-------- EXERCISE INPUTS

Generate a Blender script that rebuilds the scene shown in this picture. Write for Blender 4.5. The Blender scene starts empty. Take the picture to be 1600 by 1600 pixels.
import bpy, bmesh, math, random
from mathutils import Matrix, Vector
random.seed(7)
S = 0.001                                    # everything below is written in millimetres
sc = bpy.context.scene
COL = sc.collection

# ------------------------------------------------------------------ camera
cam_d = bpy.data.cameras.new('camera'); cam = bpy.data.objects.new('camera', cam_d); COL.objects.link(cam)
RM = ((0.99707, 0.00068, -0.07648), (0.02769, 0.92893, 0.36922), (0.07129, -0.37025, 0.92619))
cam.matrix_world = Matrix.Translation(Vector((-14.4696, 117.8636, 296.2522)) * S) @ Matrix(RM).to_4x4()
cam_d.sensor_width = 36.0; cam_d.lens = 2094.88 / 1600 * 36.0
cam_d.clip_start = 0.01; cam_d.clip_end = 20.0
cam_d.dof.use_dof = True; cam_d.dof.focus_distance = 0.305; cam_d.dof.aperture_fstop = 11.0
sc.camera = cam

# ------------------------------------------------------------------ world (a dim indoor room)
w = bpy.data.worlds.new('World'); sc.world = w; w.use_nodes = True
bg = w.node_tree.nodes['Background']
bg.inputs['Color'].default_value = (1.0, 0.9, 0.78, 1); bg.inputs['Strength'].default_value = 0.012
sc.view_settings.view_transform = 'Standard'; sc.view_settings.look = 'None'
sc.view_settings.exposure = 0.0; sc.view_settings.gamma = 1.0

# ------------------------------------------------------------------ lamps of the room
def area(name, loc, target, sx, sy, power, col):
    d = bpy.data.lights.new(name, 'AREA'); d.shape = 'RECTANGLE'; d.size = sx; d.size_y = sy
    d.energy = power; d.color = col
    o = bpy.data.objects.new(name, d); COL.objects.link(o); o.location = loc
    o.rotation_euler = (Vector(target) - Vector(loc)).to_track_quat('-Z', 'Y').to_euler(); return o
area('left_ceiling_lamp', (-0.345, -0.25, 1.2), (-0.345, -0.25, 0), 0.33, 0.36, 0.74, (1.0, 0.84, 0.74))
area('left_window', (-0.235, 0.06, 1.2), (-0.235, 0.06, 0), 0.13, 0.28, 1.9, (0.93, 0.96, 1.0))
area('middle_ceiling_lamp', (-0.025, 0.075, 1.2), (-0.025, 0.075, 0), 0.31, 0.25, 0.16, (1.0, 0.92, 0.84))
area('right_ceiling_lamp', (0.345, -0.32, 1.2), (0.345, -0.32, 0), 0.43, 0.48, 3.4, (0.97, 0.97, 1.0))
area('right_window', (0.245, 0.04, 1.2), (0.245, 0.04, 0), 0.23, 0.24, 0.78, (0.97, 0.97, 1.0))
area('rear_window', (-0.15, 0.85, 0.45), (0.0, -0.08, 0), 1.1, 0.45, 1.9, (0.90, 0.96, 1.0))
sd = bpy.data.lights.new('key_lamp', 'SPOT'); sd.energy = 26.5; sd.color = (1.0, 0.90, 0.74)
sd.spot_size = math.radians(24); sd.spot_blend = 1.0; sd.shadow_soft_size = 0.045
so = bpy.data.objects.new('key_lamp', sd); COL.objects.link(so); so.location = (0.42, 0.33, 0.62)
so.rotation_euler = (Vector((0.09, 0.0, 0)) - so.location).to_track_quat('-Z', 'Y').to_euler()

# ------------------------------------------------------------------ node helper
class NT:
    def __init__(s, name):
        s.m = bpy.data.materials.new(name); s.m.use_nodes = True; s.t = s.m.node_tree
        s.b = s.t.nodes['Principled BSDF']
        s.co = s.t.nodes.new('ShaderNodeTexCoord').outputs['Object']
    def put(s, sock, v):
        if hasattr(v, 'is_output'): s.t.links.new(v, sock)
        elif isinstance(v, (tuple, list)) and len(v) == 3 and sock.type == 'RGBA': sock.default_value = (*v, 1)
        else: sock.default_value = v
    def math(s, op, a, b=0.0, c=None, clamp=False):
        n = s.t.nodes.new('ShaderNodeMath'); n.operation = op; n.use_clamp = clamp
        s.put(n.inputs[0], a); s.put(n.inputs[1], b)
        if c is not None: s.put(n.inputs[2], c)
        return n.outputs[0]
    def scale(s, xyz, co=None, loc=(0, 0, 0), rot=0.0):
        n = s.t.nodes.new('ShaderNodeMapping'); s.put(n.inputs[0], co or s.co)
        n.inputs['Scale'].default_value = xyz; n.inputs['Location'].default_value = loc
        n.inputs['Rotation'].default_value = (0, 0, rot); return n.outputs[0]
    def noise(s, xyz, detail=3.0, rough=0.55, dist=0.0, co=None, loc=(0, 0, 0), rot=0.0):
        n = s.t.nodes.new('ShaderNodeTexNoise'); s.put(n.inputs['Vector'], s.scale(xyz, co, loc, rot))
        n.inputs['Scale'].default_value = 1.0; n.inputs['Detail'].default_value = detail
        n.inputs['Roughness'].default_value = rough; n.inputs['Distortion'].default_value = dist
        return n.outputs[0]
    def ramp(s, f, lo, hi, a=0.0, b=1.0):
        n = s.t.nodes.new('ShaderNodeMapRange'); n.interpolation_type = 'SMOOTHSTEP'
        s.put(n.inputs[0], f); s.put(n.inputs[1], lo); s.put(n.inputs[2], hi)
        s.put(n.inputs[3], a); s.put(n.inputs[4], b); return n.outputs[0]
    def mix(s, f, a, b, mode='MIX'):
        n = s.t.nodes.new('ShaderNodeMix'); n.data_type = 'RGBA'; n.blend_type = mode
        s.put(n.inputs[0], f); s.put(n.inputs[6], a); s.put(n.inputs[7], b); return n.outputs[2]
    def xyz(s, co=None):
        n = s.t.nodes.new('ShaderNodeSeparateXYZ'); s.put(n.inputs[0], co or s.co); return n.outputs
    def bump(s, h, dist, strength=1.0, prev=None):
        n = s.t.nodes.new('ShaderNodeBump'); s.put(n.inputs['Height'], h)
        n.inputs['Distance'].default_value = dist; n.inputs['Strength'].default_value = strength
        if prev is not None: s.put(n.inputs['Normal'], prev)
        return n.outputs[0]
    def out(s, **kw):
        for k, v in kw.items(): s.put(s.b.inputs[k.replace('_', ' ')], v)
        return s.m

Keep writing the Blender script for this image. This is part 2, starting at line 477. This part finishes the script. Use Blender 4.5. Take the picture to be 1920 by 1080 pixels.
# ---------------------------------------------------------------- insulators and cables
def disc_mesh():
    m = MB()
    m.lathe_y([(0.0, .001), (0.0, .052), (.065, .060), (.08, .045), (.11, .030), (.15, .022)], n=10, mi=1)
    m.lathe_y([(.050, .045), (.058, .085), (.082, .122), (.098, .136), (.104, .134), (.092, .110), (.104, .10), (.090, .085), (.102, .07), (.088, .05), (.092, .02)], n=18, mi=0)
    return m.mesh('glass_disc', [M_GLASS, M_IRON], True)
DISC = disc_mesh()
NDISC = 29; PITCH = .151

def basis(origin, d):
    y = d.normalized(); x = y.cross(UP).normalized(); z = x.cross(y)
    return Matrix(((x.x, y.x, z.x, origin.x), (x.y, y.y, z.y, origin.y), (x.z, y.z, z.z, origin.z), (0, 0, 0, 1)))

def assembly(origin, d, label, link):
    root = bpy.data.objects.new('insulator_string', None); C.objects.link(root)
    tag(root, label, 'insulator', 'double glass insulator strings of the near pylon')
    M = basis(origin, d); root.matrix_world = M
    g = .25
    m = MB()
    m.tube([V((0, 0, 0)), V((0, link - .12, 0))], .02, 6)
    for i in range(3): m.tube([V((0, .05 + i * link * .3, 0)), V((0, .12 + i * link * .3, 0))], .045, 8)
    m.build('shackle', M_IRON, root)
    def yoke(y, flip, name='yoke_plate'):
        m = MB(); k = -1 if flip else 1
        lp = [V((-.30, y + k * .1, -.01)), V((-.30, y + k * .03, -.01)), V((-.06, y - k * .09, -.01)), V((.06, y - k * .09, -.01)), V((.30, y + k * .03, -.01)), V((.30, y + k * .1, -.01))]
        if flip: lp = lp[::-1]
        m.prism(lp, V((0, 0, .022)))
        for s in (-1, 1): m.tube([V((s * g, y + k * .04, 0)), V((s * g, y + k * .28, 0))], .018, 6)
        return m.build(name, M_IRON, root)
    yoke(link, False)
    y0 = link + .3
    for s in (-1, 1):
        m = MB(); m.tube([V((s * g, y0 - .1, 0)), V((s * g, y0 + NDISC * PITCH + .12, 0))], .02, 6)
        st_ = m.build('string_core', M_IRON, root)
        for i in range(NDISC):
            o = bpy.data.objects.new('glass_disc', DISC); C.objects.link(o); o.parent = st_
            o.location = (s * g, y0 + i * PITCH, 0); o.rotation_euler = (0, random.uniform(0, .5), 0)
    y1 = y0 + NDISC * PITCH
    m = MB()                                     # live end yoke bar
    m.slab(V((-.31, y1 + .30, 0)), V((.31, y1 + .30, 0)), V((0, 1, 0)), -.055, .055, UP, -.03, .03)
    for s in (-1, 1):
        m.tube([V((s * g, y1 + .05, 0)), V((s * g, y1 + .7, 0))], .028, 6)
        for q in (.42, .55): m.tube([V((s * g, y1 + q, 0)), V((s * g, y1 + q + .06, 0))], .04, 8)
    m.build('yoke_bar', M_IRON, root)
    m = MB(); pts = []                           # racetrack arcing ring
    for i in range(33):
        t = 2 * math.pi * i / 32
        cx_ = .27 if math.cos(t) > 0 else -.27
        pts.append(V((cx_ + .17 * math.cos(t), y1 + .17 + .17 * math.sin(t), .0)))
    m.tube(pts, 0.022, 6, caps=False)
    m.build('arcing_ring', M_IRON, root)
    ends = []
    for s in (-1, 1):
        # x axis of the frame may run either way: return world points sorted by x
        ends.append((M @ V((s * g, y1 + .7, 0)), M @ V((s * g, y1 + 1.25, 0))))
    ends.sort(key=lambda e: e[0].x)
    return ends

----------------

▸ PROBLEM: Show, from the listing above, each line that contains the word "Take".

▸ TASK ANSWER:
Generate a Blender script that rebuilds the scene shown in this picture. Write for Blender 4.5. The Blender scene starts empty. Take the picture to be 1600 by 1600 pixels.
Keep writing the Blender script for this image. This is part 2, starting at line 477. This part finishes the script. Use Blender 4.5. Take the picture to be 1920 by 1080 pixels.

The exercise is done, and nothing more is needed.